Um ponto particularmente sensível para a região foi o apoio à pesquisa nas áreas consideradas “vazios científicos”, como a chamada “Cabeça do Cachorro”, no extremo noroeste do Amazonas, fronteira com Colômbia e Venezuela. A iniciativa financiou três projetos lá, evidenciando que a Amazônia+10 não pretende apenas acompanhar o conhecimento existente, mas preencher lacunas antigas e estratégicas.

Para a Fapespa (Fundação Amazônia de Amparo a Estudos e Pesquisas), essa proposta representa uma inovação: “é um modelo diferente e eficiente, que combina pesquisadores de várias partes do mundo com foco na região amazônica e na forma de vida das comunidades locais”, afirmou o presidente Marcel do Nascimento Botelho. A arqueóloga Helena Lima, do Museu Emílio Goeldi, que coordena o projeto “Vozes da Amazônia Indígena”, reforçou esse ponto: “a Amazônia tem cientistas e instituições de excelência, e isso precisa ter visibilidade”.

Durante a conferência, muitos dos projetos da iniciativa envolveram atividades de imersão intercultural, onde comunidades indígenas e tradicionais puderam dialogar diretamente com pesquisadores. Debate-se justiça climática, desigualdade de gênero, práticas tradicionais de uso da floresta e os saberes ancestrais que atravessam gerações. A participação não ficou apenas na coleta de dados, mas se estendeu à construção de narrativas, relatórios, documentários e até livros que traduzem essas experiências para públicos mais amplos.

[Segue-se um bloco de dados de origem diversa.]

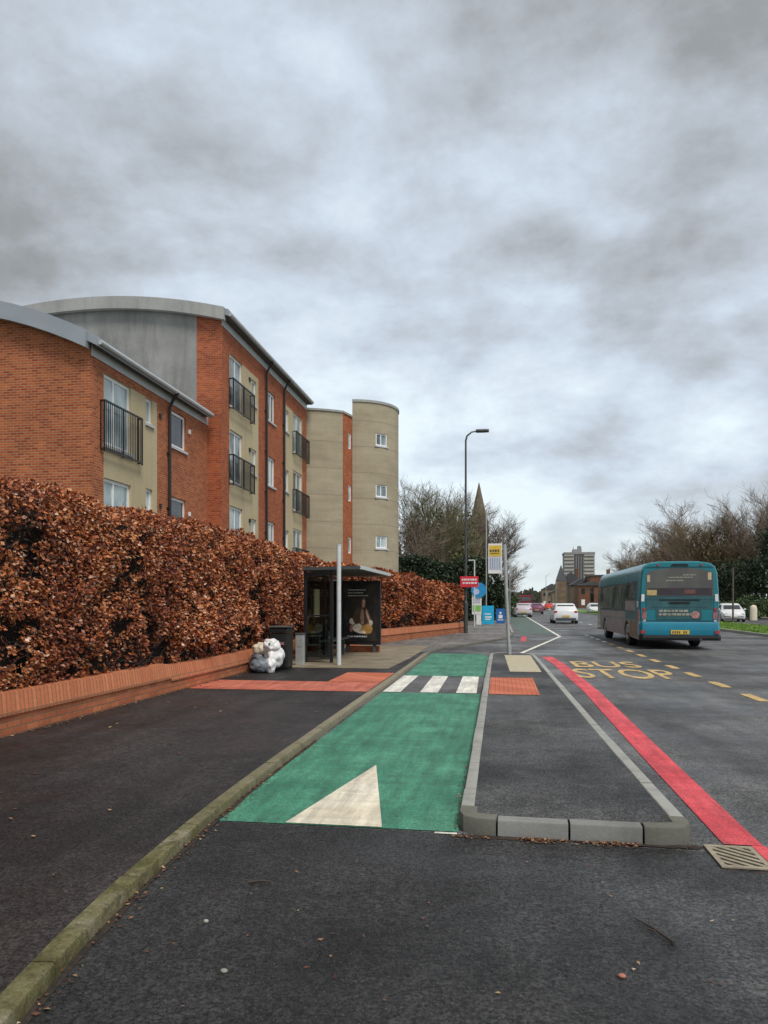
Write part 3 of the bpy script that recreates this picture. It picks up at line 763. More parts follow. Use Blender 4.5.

Por fim, a Amazônia+10 anunciou que em 2026 será lançada uma nova chamada de projetos, desta vez voltada para desafios da sociobioeconomia na Amazônia Legal. A ideia é engajar ainda mais organizações socioprodutivas dos territórios, fortalecendo cadeias produtivas sustentáveis e, ao mesmo tempo, colaborando para a conservação ambiental. Esse passo sinaliza que a iniciativa aposta não só na ciência clássica, mas em um modelo de pesquisa profundamente ligado às comunidades e aos seus modos de vida — um caminho estratégico para enfrentar os riscos climáticos e construir futuros mais resilientes.